_The request_.
Select the lines below containing the word "Blender".

_Dataset extract_.
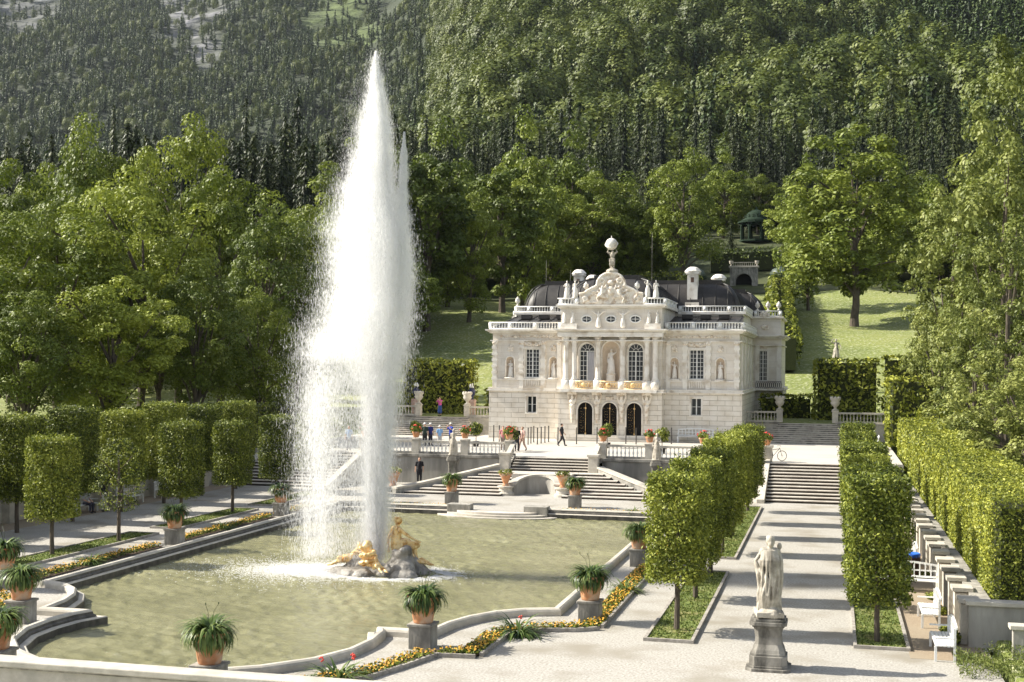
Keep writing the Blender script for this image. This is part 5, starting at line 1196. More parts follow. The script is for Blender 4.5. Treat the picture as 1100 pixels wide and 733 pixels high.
for k in range(16): a = 2*pi*k/16; q.tube([(.27*cos(a),.27*sin(a),.02),(.32*cos(a),.32*sin(a),.92)], .035, 4)
q.build('slatted_body', m_bin, t); MB().lathe([(.33,.8),(.36,.93),(.30,.98),(.26,.85)], n=16, caps=False).build('blue_bag', m_bag, t, True)
t = dup(t, (-20.9, 49, 0), 0, 'dark litter bin in the shade of the left linden row'); bpy.data.objects.remove([c for c in t.children if 'bag' in c.name][0])
t = thing('bicycle', 'dark bicycle leaning by the pier at the head of the right flight', 'bicycle', (bx(833.5, 88.4), 88.4, ZT), .5)
for x in (-.5, .5):
    w_ = MB(); w_.tube([(x+.33*cos(a), 0, .35+.33*sin(a)) for a in np.linspace(0, 2*pi, 25)], .022, 6); o = w_.build('wheel', m_black, t, True); q = MB()
    for k in range(10): a = 2*pi*k/10; q.tube([(x,0,.35),(x+.32*cos(a),0,.35+.32*sin(a))], .004, 3)
    q.build('spokes', m_post, o)
q = MB()
for a, b in (((-.5,.35),(-.15,.35)),((-.15,.35),(-.25,.85)),((-.15,.35),(.32,.85)),((-.23,.75),(.32,.82)),((.32,.9),(.5,.35)),((-.5,.35),(-.23,.75))): q.tube([(a[0],0,a[1]),(b[0],0,b[1])], .018, 6)
q.build('frame', m_post, t); MB().ball((-.27,0,.9), (.13,.07,.04), 8).build('saddle', m_black, t); MB().tube([(.28,-.27,1.0),(.34,-.1,1.02),(.34,.1,1.02),(.28,.27,1.0)], .015, 6).build('handlebar', m_black, t)

# ------------------------------------------------------------------ statues in the garden
def pedestal_mould(t, s=1.0, h=1.46, m=None):
    q = MB(); n = 8
    def oct_(w_, z0, z1, c=.28): k = w_*c; p = [(-w_,-w_+k),(-w_+k,-w_),(w_-k,-w_),(w_,-w_+k),(w_,w_-k),(w_-k,w_),(-w_+k,w_),(-w_,w_-k)]; q.prism(p, z0, z1)
    oct_(.60*s, -.02, .08*h/1.46); oct_(.52*s, .08, .14); oct_(.50*s, .14, .40); oct_(.45*s, .40, .47)
    prof = [(.44,.47),(.42,.56),(.36,.70),(.35,.9),(.38,1.1),(.40,1.16)]
    for (a, z0), (b, z1) in zip(prof, prof[1:]):
        k = .28; ring1 = [(-a,-a+a*k),(-a+a*k,-a),(a-a*k,-a),(a,-a+a*k),(a,a-a*k),(a-a*k,a),(-a+a*k,a),(-a,a-a*k)]; ring2 = [(x*b/a, y*b/a) for x, y in ring1]
        q.add([(x*s,y*s,z0) for x, y in ring1]+[(x*s,y*s,z1) for x, y in ring2], [(i,(i+1)%8,8+(i+1)%8,8+i) for i in range(8)])
    oct_(.43*s, 1.16, 1.22); oct_(.50*s, 1.22, 1.32); oct_(.46*s, 1.32, 1.40); oct_(.38*s, 1.40, h)
    return q.build('pedestal', m or m_ped, t, bevel=.012)
t = thing('garden_statue', 'white draped marble statue seen from behind on a dark octagonal pedestal', 'statue', (16.6, 36.3, 0)); pedestal_mould(t)
J = pose(pel=(.03,0,.96), chest=(0,.02,1.30), neck=(0,.03,1.47), head=(.03,.07,1.585), elbL=(-.36,.02,1.18), hanL=(-.24,-.08,.98), elbR=(.32,.05,1.22), hanR=(.26,.20,1.42), kneL=(-.13,.08,.5), ankL=(-.12,.03,.08), toeL=(-.14,.16,.04), toeR=(.12,.16,.04))
q = human(MB(), J); drape(q, J, .05, 1.1, 20, .29, 11, .18); R = random.Random(8)
# hair knot, wreath, and the heavy cloak falling in long folds down the back
q.ball((.03,.045,1.625), (.122,.132,.14), 12); q.ball((.03,-.05,1.57), (.075,.07,.075), 8); q.cone((.02,.02,1.42), .085, (.03,.03,1.56), .075); q.cone((-.17,0,1.40), .10, (.17,0,1.40), .10)
for i in range(9): a = 2*pi*i/9; q.ball((.03+.085*cos(a), .06+.085*sin(a), 1.705+.03*sin(a)), .036, 6)
for i in range(22):
    u = i/21; xs_ = -.22+.44*u; xe = -.30+.52*u+R.uniform(-.03,.03); b = -.10-.07*sin(pi*u)
    q.tube([(xs_*.85, b+.05, 1.44-.05*abs(u-.5)), (xs_*1.05, b-.03-.06*(i%2), 1.22), (xs_*1.1+.05*sin(i*1.7), b-.02-.11*(i%2), .85), (xe*.95+.03*sin(i*2.1), b-.02-.13*(i%2), .45), (xe, b-.05, .08)], [.032, R.uniform(.018,.036), R.uniform(.018,.042), R.uniform(.022,.045), .03], 7)
for k in range(5): q.tube([(-.30,-.08+.02*k,1.0-.05*k),(-.1,-.24,.86-.07*k),(.12,-.24,.66-.06*k),(.26,-.12,.5-.05*k)], [.035,.04,.04,.03], 7)
q.tube([(.24,.1,1.42),(.30,-.06,1.2),(.31,-.1,.8),(.26,-.06,.3)], [.06,.06,.055,.05], 8); q.ball((.28,.16,1.5), (.07,.08,.09), 8)
q.tube([(-.36,.02,1.15),(-.30,-.1,.9),(-.26,-.12,.5)], [.05,.06,.04], 8)
q.cone((-.16,-.2,.02), .13, (.12,-.24,.02), .15); q.cone((.2,.1,0), .15, (.18,.08,.35), .10); q.box(-.36,.36,-.36,.36,-.05,.07)
q.v = [(x*.86, y, z) for x, y, z in q.v]; scaled(q, 1.2, (0,0,1.5), .15); q.fuse('draped_figure', m_marble, .016, t, smooth_it=0)
def gz(x, y): return float(hz(x, y))
def gstat(label, x, y, z, seed, arm, s, ph, rz=0):
    t = thing('garden_statue', label, 'statue', (x, y, z), rz); p = pedestal_mould(t, .85)
    if ph != 1.46:
        for v in p.data.vertices: v.co.z *= ph/1.46
    q = statue_mb(seed, arm); scaled(q, s, (0,0,ph+.02)); q.fuse('figure', m_marble, .045, t)
gstat('pale statue on a dark pedestal left of the fan shaped steps', bx(488, 84.6), 84.6, 0, 60, 1, 1.02, 2.1)
gstat('pale statue on a dark pedestal right of the fan shaped steps, half behind a tree', bx(706.5, 84.6), 84.6, 0, 61, 3, 1.02, 2.1)
gstat('small grey statue on the lawn above the right hedge wall', bx(898, 152), 152, gz(bx(898,152),152)-.1, 62, 2, 1.45, 3.6)
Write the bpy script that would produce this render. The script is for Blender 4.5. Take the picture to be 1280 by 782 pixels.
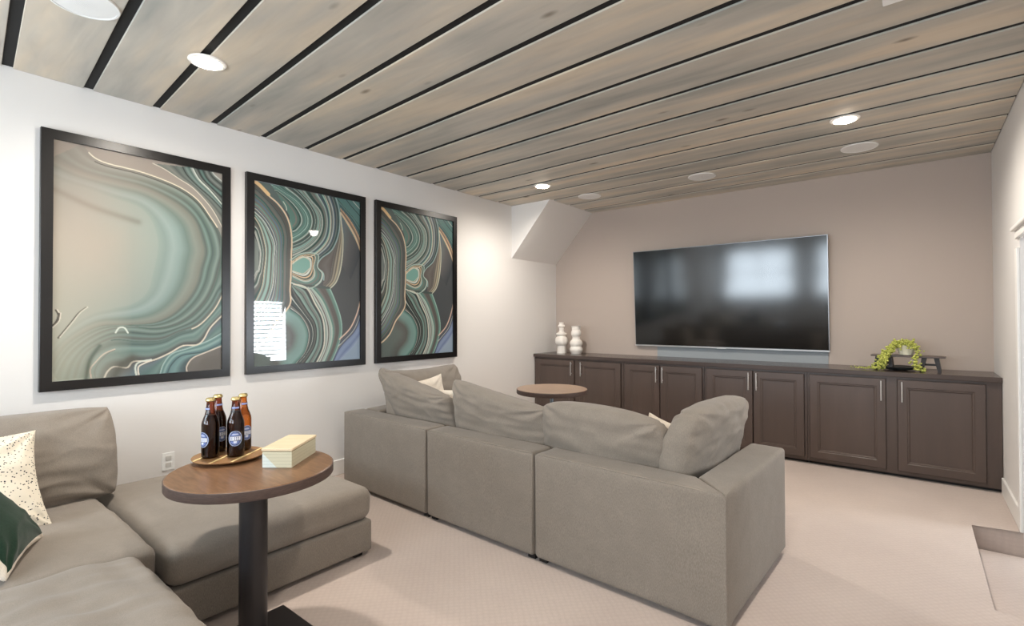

_Exercise result_.
Keep writing the Blender script for this image. This is part 5, starting at line 1196. More parts follow. The script is for Blender 4.5. Treat the picture as 1100 pixels wide and 733 pixels high.
Write the bpy script that would produce this render. The script is for Blender 4.5. Take the picture to be 1280 by 782 pixels.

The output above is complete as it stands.